Diwali 2019 tips to become rich: Diwali 2019 celebrations are underway and the festival of lights is considered one of the most auspicious occasions to take big investment decisions. For those who believe in making castles from the pebbles, a mutual fund is the most preferred option for them. However, there are several types of mutual funds and each fund has a different investment goal. Therefore, one who wants to become rich needs to know these types of funds and their goals.
Speaking on the mutual fund investment that can make you rich Pankaj Mathpal, Managing Director at Optima Money Managers said that mutual funds are of various types and each type has different investment goals and their returns also vary with little change in their investment time-period. Asked about the top 10 mutual fund options that an investor can think of initiating investment on Diwali 2019 Pankaj listed out the following options:
1] Liquid Fund: Ideal for parking money for the short term. Invest in Liquid fund when you want to set up a Systematic Transfer Plan. You can transfer the money form liquid funds to equity funds systematically.
2] Debt Fund: Debt provides stability to the portfolio. Holding a period of more than 3 years qualifies for long term capital gain. Long term capital gain from debt scheme is taxed at 20 per cent with the benefit of indexation and hence, it's more tax-efficient compared to fixed deposits.
3] Equity Saving Funds: These are debt-oriented Hybrid Schemes. Have exposure in Equity, debt and arbitrage. It qualifies for equity taxation through actual exposure in the equity is low. Equity exposure is around 25 per cent in these schemes. Ideal for investors who are looking for investment around 1 year to 2 years or senior citizens who want limited equity exposure.
4] Aggressive Hybrid Funds: Equity exposure is 35 per cent and debt exposure in 35 per cent. An ideal combination of safety and growth. Ideal scheme for new investors. Qualifies for equity taxation.
5] Equity Large-cap: Invest in the top 100 companies by their market capitalization. Large Cap companies witness lower drawdown as compared to mid and small-sized companies. Blue-chip stocks are less volatile mid-cap and small-cap stocks.
6] Equity Mid-cap: Invests in the companies with ranking from 101 to 250 by market capitalization.
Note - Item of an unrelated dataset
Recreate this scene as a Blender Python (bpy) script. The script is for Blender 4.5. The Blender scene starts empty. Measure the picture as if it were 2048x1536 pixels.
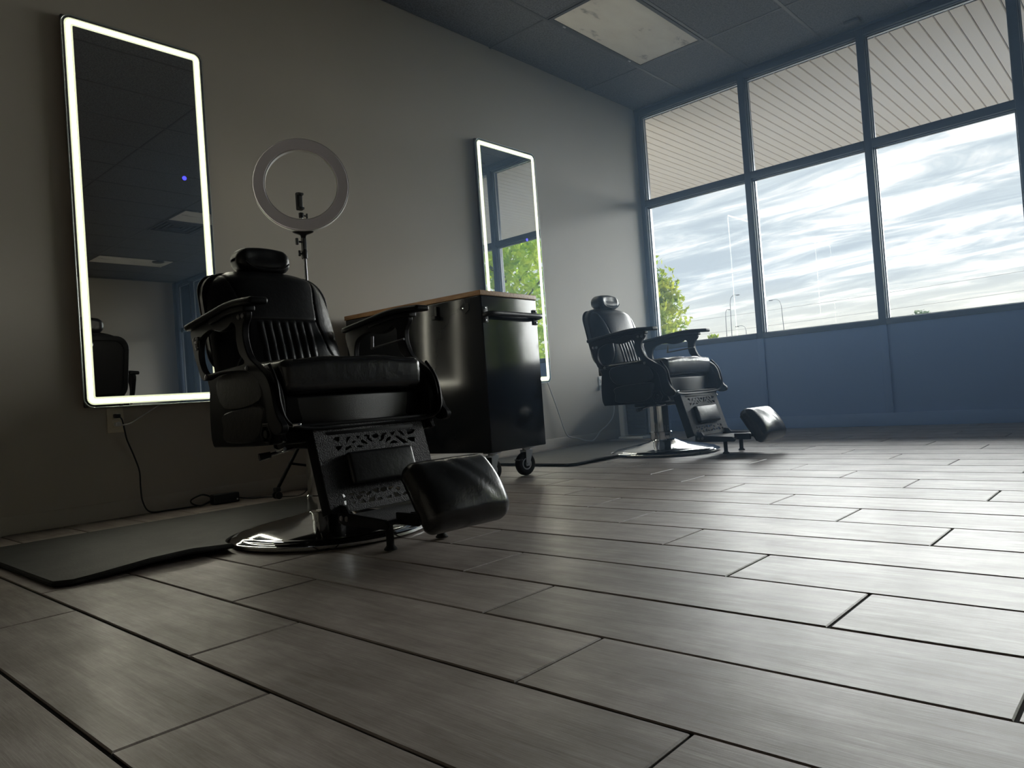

An investor with a time horizon for more than 5 years should consider mid-cap funds in their portfolio. Suitable for SIP.
7] Equity- Small-cap: Investors should have limited exposure in small-cap funds and only when the time horizon is very long. Small-caps are highly volatile but outperform the large caps during the market rally.
8] Equity Multi-cap: These schemes invest across market capitalization. The fund manager decides the allocation in large-cap, mid-cap and small-cap stocks based on the market situation.
9] International Funds: Investors are benefited from international exposure in companies like Apple, Facebook, Google and Amazon etc. Investors are benefited from the performance of international companies that are not listed in India. Ideal for portfolio diversification. Investors should have limited exposure to such schemes.
10] Tax Saving Funds: Ideal tax saving scheme under Section 80C of Income Tax Act 1961. Lock-in in 3 years. It provides an opportunity for tax saving and growth. Investors should link their investment in ELSS to their long term goals.